Karim Khan's request to the court's Hague-based judges is the first application for an arrest warrant against a high-level Myanmar government official in connection with abuses against the Rohingya people.
"After an extensive, independent and impartial investigation, my office has concluded that there are reasonable grounds to believe that Senior General and Acting President Min Aung Hlaing bears criminal responsibility for crimes against humanity," Khan said in a statement.
This included crimes of deportation and persecution, allegedly committed between 25 August and 31 December 2017, Khan said.
A junta spokesman did not immediately respond to a request for comment.
The ICC prosecutor in 2019 opened a probe into suspected crimes committed against the Rohingya in Myanmar's restive Rakhine state in 2016 and 2017, that prompted the exodus of 750,000 of the Muslim minority in the southeast Asian country to neighbouring Bangladesh.
About one million Rohingya now live in sprawling camps near the Bangladesh border city of Cox's Bazaar.

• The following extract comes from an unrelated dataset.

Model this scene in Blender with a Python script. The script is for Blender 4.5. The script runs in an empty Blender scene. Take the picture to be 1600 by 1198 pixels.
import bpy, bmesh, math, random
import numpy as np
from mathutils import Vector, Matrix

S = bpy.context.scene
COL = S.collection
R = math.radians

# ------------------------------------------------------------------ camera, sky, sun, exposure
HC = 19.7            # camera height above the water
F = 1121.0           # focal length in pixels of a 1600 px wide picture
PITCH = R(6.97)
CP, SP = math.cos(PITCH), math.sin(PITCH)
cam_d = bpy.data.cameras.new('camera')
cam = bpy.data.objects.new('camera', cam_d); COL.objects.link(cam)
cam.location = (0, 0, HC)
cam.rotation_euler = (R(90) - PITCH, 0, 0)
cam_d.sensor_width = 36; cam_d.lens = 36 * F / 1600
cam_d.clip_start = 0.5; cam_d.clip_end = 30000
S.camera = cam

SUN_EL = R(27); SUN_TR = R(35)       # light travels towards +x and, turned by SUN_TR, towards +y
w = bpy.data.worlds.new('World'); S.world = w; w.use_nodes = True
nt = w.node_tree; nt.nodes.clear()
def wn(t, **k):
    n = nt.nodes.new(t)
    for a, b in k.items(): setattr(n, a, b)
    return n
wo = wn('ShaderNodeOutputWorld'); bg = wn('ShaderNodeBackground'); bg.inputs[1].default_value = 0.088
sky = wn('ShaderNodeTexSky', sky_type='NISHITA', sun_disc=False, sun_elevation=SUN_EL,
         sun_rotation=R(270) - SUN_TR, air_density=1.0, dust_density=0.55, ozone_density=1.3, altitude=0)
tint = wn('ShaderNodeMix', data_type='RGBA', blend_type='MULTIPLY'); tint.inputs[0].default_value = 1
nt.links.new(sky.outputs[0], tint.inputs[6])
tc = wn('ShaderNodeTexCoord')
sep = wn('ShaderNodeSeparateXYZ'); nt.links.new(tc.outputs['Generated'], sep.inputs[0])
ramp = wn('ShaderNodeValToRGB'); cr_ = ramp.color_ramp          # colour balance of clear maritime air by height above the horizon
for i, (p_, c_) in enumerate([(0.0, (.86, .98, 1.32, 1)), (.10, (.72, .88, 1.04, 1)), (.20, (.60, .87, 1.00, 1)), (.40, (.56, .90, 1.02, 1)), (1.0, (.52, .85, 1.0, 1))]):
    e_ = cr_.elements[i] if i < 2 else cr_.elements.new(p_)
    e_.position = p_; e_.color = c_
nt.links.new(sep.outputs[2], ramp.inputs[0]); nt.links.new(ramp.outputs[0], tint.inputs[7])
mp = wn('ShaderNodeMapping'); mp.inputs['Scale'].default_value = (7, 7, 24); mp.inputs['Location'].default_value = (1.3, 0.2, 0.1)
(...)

Many of those who left accuse the Myanmar military of mass killings and rapes.
Khan said the alleged crimes were committed by Myanmar's armed forces, the Tatmadaw, supported by the national and border police "as well as non-Rohingya citizens."
"This is the first application for an arrest warrant against a high-level Myanmar government official," Khan said.
Myanmar has been racked by conflict between the military and various armed groups opposed to its rule since the army ousted Aung San Suu Kyi's elected government in February 2021.